After three and a half hours of biking in the rain, we were tired of being soaked. Biking through a very rural, wooded area, we started looking for a place to stay. The first place we passed was a youth hostel, with shitty shared wood cabins. It was 800 baht and they wouldn’t negotiate, telling us we would find
no other place to stay in the area. A youth hostel membership would have gotten us a fifty baht discount. Fifty baht? $1.80? Who cares! The next hotel we found looked really nice, and it was completely empty. The owner demanded 1000 baht. I tried to argue him down, mentioning that his hotel was void of customers. He wasn’t having it, he had pride; he’d rather have nobody in his hotel than have somebody stay for less. I tried to debate the logic with him, but he would not be swayed. Sadly, we biked on, unsure if we would be impelled to head back to this place, tail between our legs, if we could find nothing else.
Luck be our lady, ten more miles and we hit a tiny strip of beachside hotels and restaurants. The first place we inquired had cute bungalows with sweet front porches and beachside views for 400 baht. Sold! Something about the rain always makes me want to swim…how about you? So we dropped our stuff, changed in to our suits, and ran to the pool. It was concerningly green. Luckily, the ocean was one hundred feet away, so we ran across the road,
down the sand and in to the sea. It was warm and blue. We soaked in the sea for awhile, incredulous at our great luck in finding this place.
Running back to our room for a hot shower, we quickly realized we did not have a hot shower. Only a cold shower. One very fast shower later, we were bundled up in some nice, soft fleece blankets in the bed. In shorts and t-shirts, the warmest clothes we carried.
Once we’d warmed up, we headed out to find some grub. To our surprise, ten feet down the road we found JJ’s Burgers, a tiny burger and french fry shack, completely covered in country music paraphernalia. JJ, an affable Texan in his seventies, garbed in cowboy boots and a cowboy hat, had been here for twenty-seven years, living a quiet beach-side life with his Thai wife. He’d recently opened this restaurant as a project for her, and wow, we couldn’t have been happier. After rice and noodles for days, the sight and taste of a burger and fries was heaven. We spent that afternoon and evening relaxing on our front porch by the sea, drinking thai whiskey, weaving hemp bracelets and necklace and recording our adventures. We were barely even sore anymore.

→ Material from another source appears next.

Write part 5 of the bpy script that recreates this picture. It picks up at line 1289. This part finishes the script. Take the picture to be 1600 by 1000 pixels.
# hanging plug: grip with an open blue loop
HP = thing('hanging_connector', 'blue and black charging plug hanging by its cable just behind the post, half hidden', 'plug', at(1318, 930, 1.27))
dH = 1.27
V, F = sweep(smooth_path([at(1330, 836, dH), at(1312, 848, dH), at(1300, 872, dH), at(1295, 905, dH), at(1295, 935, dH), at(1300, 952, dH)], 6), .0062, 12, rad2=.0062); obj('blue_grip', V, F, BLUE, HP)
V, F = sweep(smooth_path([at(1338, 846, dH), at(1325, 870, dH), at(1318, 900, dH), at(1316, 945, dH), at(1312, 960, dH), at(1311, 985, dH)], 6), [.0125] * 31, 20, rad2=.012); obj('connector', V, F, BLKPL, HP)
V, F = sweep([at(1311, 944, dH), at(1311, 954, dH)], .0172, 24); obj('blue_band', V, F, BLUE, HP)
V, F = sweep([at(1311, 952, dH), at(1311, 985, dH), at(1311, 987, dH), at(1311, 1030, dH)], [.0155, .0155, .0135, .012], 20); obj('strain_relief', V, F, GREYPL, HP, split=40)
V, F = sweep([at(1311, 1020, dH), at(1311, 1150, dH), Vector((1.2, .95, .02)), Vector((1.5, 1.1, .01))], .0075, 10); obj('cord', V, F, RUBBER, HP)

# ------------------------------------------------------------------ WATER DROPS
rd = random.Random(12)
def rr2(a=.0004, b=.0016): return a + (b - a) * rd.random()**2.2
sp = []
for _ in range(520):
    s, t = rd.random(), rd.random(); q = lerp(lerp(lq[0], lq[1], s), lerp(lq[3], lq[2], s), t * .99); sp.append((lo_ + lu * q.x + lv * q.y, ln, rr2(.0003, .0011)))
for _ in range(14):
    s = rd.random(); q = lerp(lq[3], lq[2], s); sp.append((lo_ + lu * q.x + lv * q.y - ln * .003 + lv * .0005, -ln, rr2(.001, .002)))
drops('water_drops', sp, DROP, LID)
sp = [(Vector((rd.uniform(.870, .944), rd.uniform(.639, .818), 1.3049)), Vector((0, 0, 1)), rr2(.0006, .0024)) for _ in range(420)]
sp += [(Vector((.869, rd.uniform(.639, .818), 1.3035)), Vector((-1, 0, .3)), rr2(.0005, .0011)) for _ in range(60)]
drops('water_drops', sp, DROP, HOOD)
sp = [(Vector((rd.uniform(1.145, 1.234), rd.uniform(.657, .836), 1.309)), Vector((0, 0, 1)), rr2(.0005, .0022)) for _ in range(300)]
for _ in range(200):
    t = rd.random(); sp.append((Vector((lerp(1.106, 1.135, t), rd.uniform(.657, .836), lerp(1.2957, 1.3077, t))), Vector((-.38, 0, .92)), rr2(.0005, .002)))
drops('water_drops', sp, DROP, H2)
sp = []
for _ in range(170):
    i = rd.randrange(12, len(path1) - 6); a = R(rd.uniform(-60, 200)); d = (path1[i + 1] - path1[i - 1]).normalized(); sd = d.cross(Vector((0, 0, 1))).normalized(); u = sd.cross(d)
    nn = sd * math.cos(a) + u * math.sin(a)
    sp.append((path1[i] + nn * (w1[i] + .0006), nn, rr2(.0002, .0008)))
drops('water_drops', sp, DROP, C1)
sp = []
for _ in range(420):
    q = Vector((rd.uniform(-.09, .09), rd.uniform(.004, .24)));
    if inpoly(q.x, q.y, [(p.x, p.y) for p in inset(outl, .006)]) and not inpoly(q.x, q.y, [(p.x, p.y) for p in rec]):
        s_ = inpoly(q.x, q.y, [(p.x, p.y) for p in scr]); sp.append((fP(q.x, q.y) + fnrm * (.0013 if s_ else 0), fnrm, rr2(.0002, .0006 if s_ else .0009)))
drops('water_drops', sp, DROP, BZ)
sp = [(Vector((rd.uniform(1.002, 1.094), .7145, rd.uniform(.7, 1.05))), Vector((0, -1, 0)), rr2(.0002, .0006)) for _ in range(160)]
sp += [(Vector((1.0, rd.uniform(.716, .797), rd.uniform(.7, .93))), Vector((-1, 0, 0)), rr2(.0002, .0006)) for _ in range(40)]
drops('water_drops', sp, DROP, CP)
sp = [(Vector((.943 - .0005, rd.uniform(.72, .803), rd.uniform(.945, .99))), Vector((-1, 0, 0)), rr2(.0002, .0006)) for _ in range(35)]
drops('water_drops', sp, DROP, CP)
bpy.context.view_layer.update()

Some of the coolest things we recorded about biking through Thailand so far: pickup trucks packed full of people or supplies, cows lounging alongside the highway, the shops run out of the front of people’s homes, the outdoor markets, the chickens running around wild, the abundance of motorbikes, the enterprising people, setting up stores all over the place, the lack of safety precautions, the oodles of stray dogs, the common use of the word FALANG!! (foreigner), yelled out without embarrassment, by all ages. The expectation that women, like men, will shake it off in the bathroom. (It’s a BYO T.P. policy here, generally BYO soap too.) The way people working outside cover themselves completely to avoid getting tan, gloves, hats, ski-masks, turtlenecks, despite temperatures in the 90’s. The people wearing mud as sunscreen, the little kids wearing plastic bags on their head to keep dry in the rain. The friendly, friendly people yelling hello from their windows, their fields, their cars (I cannot imagine that happening in the US). The ubiquitous food and drink shops, allowing a passer bier constant easy access to delicious homemade and local food, and the ability to directly support local economies. The overall intriguing mix of practices; the country is developed, it boasts all these benefits common to developed countries, yet its still got all these remnants and reminders that it’s not been developed long, all these pockets of resistance, areas that development has barely touched. Biking through Thailand was turning out to be a fascinatingly great idea.